Our friend and colleague Erin Neff proposed the unproposable: raising taxes on casinos. Is she kidding? After all, casinos only made $12.7 billion in fiscal 2006-2007, according to the Gaming Control Board. How are they supposed to stay open if their taxes go up?

(We hear, however, that those greedy schoolteachers are planning an assault on the pot o’ gold that is the gambling industry in the coming year. Man, those teachers are always bitching about not making a living wage, being at the mercy of administrators, and not having enough money in the system to do their jobs properly. Whine, whine, whine! What the hell have the schoolteachers of America ever done for the country, anyway? Hey, schoolteachers!

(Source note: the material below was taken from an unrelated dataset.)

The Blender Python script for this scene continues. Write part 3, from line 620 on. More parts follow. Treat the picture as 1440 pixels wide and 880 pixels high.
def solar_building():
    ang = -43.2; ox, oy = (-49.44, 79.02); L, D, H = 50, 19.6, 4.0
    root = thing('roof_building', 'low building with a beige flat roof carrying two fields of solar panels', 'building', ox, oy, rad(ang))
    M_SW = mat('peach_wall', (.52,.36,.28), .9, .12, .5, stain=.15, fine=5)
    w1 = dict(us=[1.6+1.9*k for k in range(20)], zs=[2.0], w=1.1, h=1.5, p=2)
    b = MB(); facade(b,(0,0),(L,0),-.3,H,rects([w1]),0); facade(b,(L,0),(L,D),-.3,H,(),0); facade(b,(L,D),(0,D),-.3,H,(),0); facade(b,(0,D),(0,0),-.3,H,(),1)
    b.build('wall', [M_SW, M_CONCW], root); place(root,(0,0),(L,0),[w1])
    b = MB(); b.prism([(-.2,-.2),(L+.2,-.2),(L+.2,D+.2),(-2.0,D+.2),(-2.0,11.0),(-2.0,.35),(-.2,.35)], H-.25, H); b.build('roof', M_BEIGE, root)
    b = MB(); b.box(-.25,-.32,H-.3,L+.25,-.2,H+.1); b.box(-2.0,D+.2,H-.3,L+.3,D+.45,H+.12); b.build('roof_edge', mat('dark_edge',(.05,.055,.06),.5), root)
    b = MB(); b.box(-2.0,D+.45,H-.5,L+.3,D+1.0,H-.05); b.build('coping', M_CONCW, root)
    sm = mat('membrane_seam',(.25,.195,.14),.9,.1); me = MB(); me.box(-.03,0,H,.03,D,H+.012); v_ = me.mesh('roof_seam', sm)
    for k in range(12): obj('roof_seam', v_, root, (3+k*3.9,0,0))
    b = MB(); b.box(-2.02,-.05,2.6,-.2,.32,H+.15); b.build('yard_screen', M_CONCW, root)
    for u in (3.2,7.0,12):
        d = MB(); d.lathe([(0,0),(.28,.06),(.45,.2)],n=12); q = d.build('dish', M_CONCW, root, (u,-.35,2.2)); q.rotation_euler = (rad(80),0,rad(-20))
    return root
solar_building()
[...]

Why don’t you pick on the business community, you know, the people who pay nothing in the way of income taxes in Nevada, huh?)

 

» So that’s what that quaint little town in California between Barstow and the Nevada state line is called. We’ve always wondered about it but never stopped. See, when we drive to California and back, we’re traveling so fast, that by the time the light from the sun hits the town and then reflects back to us, we’ve long since passed the place. It’s a physics thing.